## Problem to solve:
Collect all the lines that mention the word "picture".

## Extracted material:
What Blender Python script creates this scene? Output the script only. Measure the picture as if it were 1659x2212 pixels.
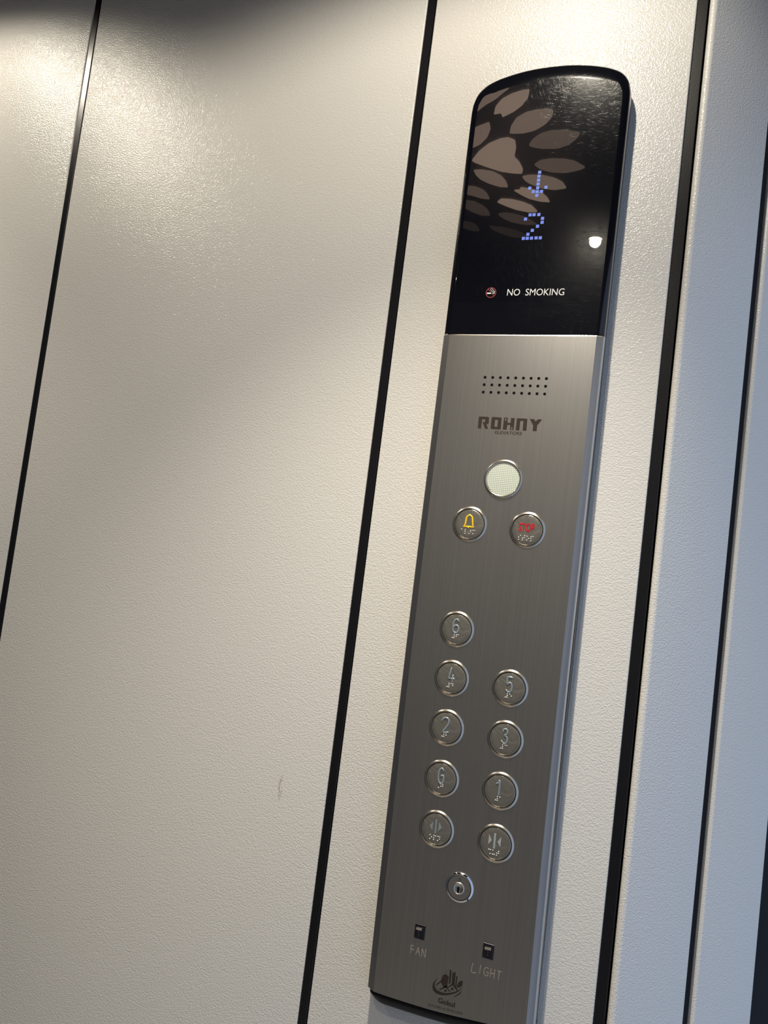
import bpy, bmesh, math, json
from mathutils import Vector, Matrix
for o in list(bpy.data.objects): bpy.data.objects.remove(o)
S = bpy.context.scene
COL = S.collection
# ---------------------------------------------------------------- camera, world, exposure
cam_data = bpy.data.cameras.new('camera'); cam = bpy.data.objects.new('camera', cam_data); COL.objects.link(cam)
cam_data.sensor_fit = 'VERTICAL'; cam_data.sensor_height = 36.0; cam_data.lens = 1749.0/2212*36; cam_data.clip_start = 0.01
RT = [[0.9238145260782233, 0.08942985111139215, -0.37224860394239484],
      [0.3618919306776413, 0.11323835878301991, 0.9253168671382455],
      [0.12490377062874028, -0.9895349290602744, 0.07224729927409565]]
m = Matrix.Identity(4)
for i in range(3):
    m[i][0] = RT[i][0]; m[i][1] = -RT[i][1]; m[i][2] = -RT[i][2]
m[0][3], m[1][3], m[2][3] = 0.19580015, -0.80527371, 1.44890683
cam.matrix_world = m
S.camera = cam
S.view_settings.view_transform = 'Standard'; S.view_settings.look = 'None'; S.view_settings.exposure = 0.15; S.view_settings.gamma = 1.0
try: S.view_settings.use_curve_mapping = False
except Exception: pass
W = bpy.data.worlds.new('world'); S.world = W; W.use_nodes = True
bg = W.node_tree.nodes['Background']; bg.inputs[0].default_value = (0.56, 0.72, 1.0, 1); bg.inputs[1].default_value = 0.58
CEIL = 2.30
def spot(name, x, y, e, size, blend=0.35, rad=0.013, col=(1.0, 0.915, 0.76)):
    l = bpy.data.lights.new(name, 'SPOT'); l.energy = e; l.color = col; l.spot_size = math.radians(size); l.spot_blend = blend; l.shadow_soft_size = rad
    o = bpy.data.objects.new(name, l); COL.objects.link(o); o.location = (x, y, CEIL-0.012)
    return o
LAMPS = [(-0.035, -0.385, 12.0, 156, 62.0), (-0.115, -1.089, 9.0, 140, 9.0), (-0.940, -0.270, 7.6, 152, 15.0), (-0.950, -1.089, 2.0, 140, 3.0)]
for i, (x, y, e, s, e2) in enumerate(LAMPS):
    spot('spot_light', x, y, e, s)                      # wide spill of the downlight
    spot('spot_light', x, y, e2, 84 if i == 0 else 82, 1.0)            # its narrower main beam

# ---------------------------------------------------------------- helpers
T = 0.024          # depth from the face of the control panel back to the wall
def link(name, me, mat=None, parent=None, loc=None, smooth=False):
    o = bpy.data.objects.new(name, me); COL.objects.link(o)
    if mat and not me.materials: me.materials.append(mat)
    if parent: o.parent = parent
    if loc: o.location = loc
    if smooth:
        for p in me.polygons: p.use_smooth = True
    return o
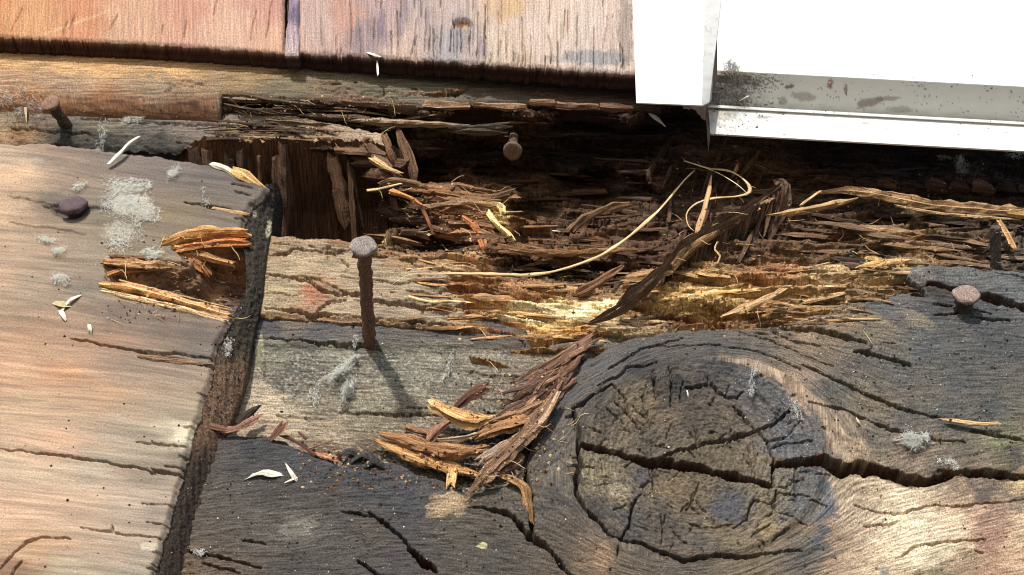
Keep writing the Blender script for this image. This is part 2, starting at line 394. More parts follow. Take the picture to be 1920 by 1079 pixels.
# ------------------------------------------------------------------ trim board under the siding
def trim_h(X, Y, S):
    bl = np.interp(X, [-120, 0, 200, 405, 420], [178, 186, 197, 205, 205])
    yy = (bl - Y)
    rnd = np.where(X < 425, 62 * (1 - np.sqrt(np.clip(1 - (1 - np.clip(yy / 40, 0, 1)) ** 2, 0, 1))), 0)
    H = 2.0 * fbm(X / 160, Y / 5, 4, 61) + 1.2 * fbm(X / 40, Y / 2.5, 2, 63) - rnd
    H -= cracks(X, Y, [([(315, 158), (345, 163), (385, 160)], 6, 5), ([(310, 170), (325, 165)], 5, 6), ([(340, 155), (360, 152), (390, 165)], 4, 5), ([(580, 165), (900, 183)], 3, 6), ([(620, 176), (760, 186)], 3, 5)], 5, 420)
    H -= 6 * (1 - sstep(0, 5, S)) * (X > 405)
    return H, 14.0 - 26 * sstep(450, 1100, X)
TR = [(0, 120, (196, 150, 88)), (150, 130, (206, 158, 92)), (330, 132, (196, 150, 88)), (480, 145, (150, 120, 75)), (0, 150, (170, 130, 95)), (120, 155, (158, 128, 100)), (300, 160, (150, 125, 98)), (400, 175, (140, 115, 85)), (60, 178, (176, 118, 66)),
      (200, 188, (150, 100, 60)), (350, 195, (130, 85, 55)), (560, 160, (120, 105, 78)), (520, 170, (110, 98, 75)), (700, 165, (104, 96, 74)), (800, 175, (105, 98, 78)), (950, 180, (95, 84, 70)), (1100, 185, (90, 72, 58)), (650, 180, (120, 95, 75)), (1180, 180, (80, 64, 52))]
def trim_c(X, Y, S, H):
    C = speckcol(X, Y, None, TR, 65, 1.8, 12, sx=.35)
    return C * (1 + .28 * fbm(X / 140, Y / 3, 3, 66) + .15 * fbm(X / 8, Y / 5, 2, 67))[..., None] * ALB
trim = sheet('trim_board', [(-250, 34), (1240, 60), (1240, 205), (1100, 196), (980, 194), (860, 193), (800, 199), (700, 190), (610, 187), (540, 184), (470, 178), (415, 172), (412, 190), (405, 206), (200, 198), (0, 187), (-250, 174)],
      15, -60, trim_h, trim_c, lambda X, Y: (X, Y), M_WOOD, rag=(2, 12), skirt=(48, 30, 22),
      label='long tan trim board under the siding with a rounded lower edge, broken off towards the middle', cat='board')

# ------------------------------------------------------------------ grey strip board below the trim, with torn fibrous underside
def st_h(X, Y, S):
    H = 3.0 * fbm(X / 150, Y / 6, 4, 81) + 1.8 * fbm(X / 30, Y / 3, 3, 83)
    H += 6 * sstep(235, 262, Y) * fbm(X / 12, Y / 9, 3, 84) * sstep(360, 300, X)
    H -= cracks(X, Y, [([(405, 248), (412, 252)], 4, 8), ([(415, 246), (420, 254)], 3, 8), ([(430, 247), (430, 252)], 3, 8), ([(520, 253), (524, 258), (560, 262), (640, 264)], 5, 14), ([(150, 222), (300, 232), (420, 236), (560, 245)], 4, 8),
                         ([(20, 240), (110, 248), (180, 252)], 6, 8), ([(440, 240), (620, 252)], 3, 6)], 3, 430)
    H -= 8 * (1 - sstep(0, 8, S))
    return H, -26.0 + 10 * sstep(400, 700, X)
STP = [(0, 205, (150, 125, 95)), (0, 235, (165, 135, 95)), (60, 225, (120, 105, 88)), (40, 245, (150, 110, 65)), (150, 215, (105, 98, 85)), (200, 235, (120, 110, 90)), (120, 255, (62, 60, 55)), (200, 262, (55, 54, 50)), (300, 268, (60, 58, 52)), (280, 225, (105, 100, 92)),
       (350, 240, (125, 110, 98)), (450, 235, (120, 105, 92)), (450, 258, (150, 120, 82)), (550, 262, (160, 130, 85)), (560, 245, (125, 105, 88)), (650, 252, (160, 135, 110)), (700, 258, (180, 155, 120)), (640, 270, (120, 85, 55)), (330, 215, (95, 90, 80))]
def st_c(X, Y, S, H):
    C = speckcol(X, Y, None, STP, 85, 1.8, 12, sx=.5)
    return C * (1 + .35 * fbm(X / 90, Y / 3, 3, 86) + .3 * fbm(X / 6, Y / 4, 3, 87))[..., None] * ALB
strip = sheet('strip_board', [(-250, 160), (400, 182), (560, 215), (690, 242), (718, 250), (722, 268), (700, 276), (640, 274), (560, 272), (500, 268), (400, 264), (345, 275), (330, 284), (250, 282), (100, 275), (-250, 275)],
      -14, -40, st_h, st_c, lambda X, Y: (X, Y), M_WOOD, rag=(3, 10), skirt=(66, 46, 34), label='grey cobwebbed strip board above the left plank, torn off at its right end', cat='board')
def fb_rel(X, Y, H):
    v = X + (Y - 270) * -.12
    return 30 * fbm(v / 34, Y / 220, 3, 91) + 16 * np.abs(fbm(v / 9, Y / 120, 3, 93)) + 3 * fbm(v / 3, Y / 60, 2, 94)
def fb_col(X, Y, H):
    v = X + (Y - 270) * -.12
    c = idw(X, Y, [(360, 275), (450, 300), (560, 290), (650, 290), (730, 300), (450, 400), (600, 400), (700, 420)], [rgb(150, 100, 60), rgb(125, 82, 52), rgb(120, 78, 50), rgb(110, 72, 46), rgb(95, 65, 42), rgb(90, 58, 42), rgb(92, 60, 42), rgb(95, 60, 40)], 1.6, 10, 95)
    return c * (1 + .5 * fbm(v / 5, Y / 60, 3, 96))[..., None] * ALB
loft('torn_underside', [[(330, 262, -16), (480, 262, -16), (600, 268, -16), (700, 270, -18), (752, 285, -30)],
                        [(330, 290, -50), (480, 300, -60), (620, 305, -62), (700, 308, -60), (765, 320, -60)],
                        [(380, 400, -150), (480, 400, -165), (620, 400, -175), (700, 390, -160), (775, 390, -140)],
                        [(400, 480, -200), (480, 480, -230), (620, 485, -235), (700, 480, -220), (775, 470, -180)]], 240, 120, fb_rel, fb_col, M_ROT,
     lambda X, Y: (Y, X), parent=strip, label='dark vertical fibres torn open under the strip')

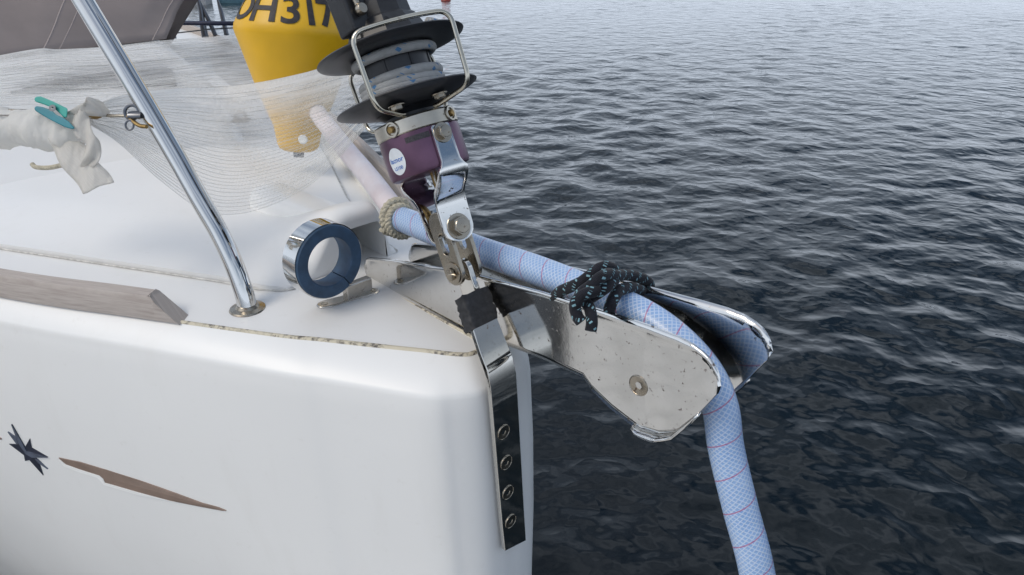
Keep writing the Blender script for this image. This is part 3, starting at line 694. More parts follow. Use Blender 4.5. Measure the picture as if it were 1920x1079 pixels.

## Task output:
What Blender Python script creates this scene? Output the script only. Measure the picture as if it were 1659x2212 pixels.
Keep writing the Blender script for this image. This is part 2, starting at line 394. More parts follow. Take the picture to be 1920 by 1079 pixels.
Keep writing the Blender script for this image. This is part 3, starting at line 694. More parts follow. Use Blender 4.5. Measure the picture as if it were 1920x1079 pixels.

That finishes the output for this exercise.